> Given exercise: Which lines run from the first one up to and including the one with "# A warehouse"? Print exactly those.

> Data provided:
------------------------------
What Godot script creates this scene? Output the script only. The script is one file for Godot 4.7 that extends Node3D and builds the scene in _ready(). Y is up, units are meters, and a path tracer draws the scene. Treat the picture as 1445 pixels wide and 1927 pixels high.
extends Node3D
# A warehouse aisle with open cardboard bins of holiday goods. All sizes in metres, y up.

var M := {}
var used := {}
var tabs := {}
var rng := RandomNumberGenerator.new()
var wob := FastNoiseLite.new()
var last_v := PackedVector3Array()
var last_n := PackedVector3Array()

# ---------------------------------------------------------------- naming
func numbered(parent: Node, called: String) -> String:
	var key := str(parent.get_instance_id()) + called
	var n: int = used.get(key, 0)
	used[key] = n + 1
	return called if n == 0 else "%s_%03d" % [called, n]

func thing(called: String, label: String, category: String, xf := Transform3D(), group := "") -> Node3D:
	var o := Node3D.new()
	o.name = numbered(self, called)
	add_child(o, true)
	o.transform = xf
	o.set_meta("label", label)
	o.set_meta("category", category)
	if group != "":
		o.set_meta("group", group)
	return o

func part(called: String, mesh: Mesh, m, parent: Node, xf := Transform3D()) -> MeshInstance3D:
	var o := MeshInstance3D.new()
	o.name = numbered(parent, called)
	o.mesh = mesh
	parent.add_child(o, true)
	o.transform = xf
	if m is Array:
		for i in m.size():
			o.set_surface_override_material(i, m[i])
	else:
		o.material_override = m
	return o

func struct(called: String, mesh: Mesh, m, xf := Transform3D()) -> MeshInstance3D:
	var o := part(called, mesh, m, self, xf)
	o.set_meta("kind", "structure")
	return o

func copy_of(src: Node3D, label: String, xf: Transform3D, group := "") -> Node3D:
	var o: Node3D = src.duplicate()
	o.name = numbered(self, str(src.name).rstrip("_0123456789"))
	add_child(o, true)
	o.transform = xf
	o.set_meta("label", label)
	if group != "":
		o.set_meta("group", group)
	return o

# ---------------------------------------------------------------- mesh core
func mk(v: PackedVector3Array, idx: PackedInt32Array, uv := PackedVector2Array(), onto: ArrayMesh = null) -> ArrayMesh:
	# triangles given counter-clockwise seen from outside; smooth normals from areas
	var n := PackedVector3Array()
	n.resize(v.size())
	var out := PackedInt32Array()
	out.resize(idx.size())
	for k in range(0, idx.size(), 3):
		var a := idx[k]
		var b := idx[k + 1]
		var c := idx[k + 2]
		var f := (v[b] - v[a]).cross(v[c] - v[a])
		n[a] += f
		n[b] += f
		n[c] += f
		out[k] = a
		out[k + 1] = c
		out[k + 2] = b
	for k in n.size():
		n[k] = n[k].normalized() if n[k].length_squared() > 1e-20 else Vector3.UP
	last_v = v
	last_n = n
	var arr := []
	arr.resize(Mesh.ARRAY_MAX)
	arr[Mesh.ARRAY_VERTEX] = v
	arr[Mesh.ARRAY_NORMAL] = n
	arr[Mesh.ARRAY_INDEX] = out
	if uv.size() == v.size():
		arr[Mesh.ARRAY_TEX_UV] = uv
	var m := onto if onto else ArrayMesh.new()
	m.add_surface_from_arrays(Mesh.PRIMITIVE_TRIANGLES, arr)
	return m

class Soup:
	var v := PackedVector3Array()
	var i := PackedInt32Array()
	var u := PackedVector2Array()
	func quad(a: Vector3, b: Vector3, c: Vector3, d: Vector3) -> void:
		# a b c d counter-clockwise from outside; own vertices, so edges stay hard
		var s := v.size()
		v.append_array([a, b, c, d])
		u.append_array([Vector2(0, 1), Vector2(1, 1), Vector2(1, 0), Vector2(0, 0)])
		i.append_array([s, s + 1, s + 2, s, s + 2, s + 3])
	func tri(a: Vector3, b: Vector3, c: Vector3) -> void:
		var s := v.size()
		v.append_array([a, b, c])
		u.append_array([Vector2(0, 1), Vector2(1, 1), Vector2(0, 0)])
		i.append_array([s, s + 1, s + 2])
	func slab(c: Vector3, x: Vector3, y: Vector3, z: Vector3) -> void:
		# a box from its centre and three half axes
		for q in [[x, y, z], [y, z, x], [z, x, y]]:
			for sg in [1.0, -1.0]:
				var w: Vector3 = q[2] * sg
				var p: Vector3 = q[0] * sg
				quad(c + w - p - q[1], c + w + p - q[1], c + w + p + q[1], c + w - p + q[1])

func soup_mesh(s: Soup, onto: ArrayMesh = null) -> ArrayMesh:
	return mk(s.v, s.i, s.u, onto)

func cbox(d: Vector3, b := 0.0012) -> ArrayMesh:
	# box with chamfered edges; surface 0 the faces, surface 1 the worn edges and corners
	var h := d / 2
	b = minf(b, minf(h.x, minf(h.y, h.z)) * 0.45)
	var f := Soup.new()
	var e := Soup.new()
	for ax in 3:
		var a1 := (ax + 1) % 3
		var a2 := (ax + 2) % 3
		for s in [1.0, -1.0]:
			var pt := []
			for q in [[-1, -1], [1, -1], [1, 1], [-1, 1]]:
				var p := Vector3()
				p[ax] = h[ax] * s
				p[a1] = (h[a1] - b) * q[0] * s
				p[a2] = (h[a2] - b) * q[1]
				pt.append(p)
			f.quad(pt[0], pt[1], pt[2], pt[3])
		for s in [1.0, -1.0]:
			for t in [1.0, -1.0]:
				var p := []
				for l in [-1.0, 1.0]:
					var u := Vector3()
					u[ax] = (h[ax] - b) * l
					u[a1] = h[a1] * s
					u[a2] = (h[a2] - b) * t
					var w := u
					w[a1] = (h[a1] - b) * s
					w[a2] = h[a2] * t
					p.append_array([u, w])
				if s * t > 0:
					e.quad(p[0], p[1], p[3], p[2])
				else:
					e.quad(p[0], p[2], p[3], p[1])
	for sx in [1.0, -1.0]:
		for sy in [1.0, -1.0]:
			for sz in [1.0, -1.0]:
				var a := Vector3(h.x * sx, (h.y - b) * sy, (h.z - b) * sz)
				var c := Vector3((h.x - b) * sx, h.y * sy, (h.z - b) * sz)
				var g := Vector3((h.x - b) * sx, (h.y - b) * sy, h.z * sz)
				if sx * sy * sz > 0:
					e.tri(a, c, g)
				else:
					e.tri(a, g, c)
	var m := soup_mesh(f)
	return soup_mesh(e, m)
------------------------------
> Result for this task:
What Godot script creates this scene? Output the script only. The script is one file for Godot 4.7 that extends Node3D and builds the scene in _ready(). Y is up, units are meters, and a path tracer draws the scene. Treat the picture as 1445 pixels wide and 1927 pixels high.
extends Node3D
# A warehouse aisle with open cardboard bins of holiday goods. All sizes in metres, y up.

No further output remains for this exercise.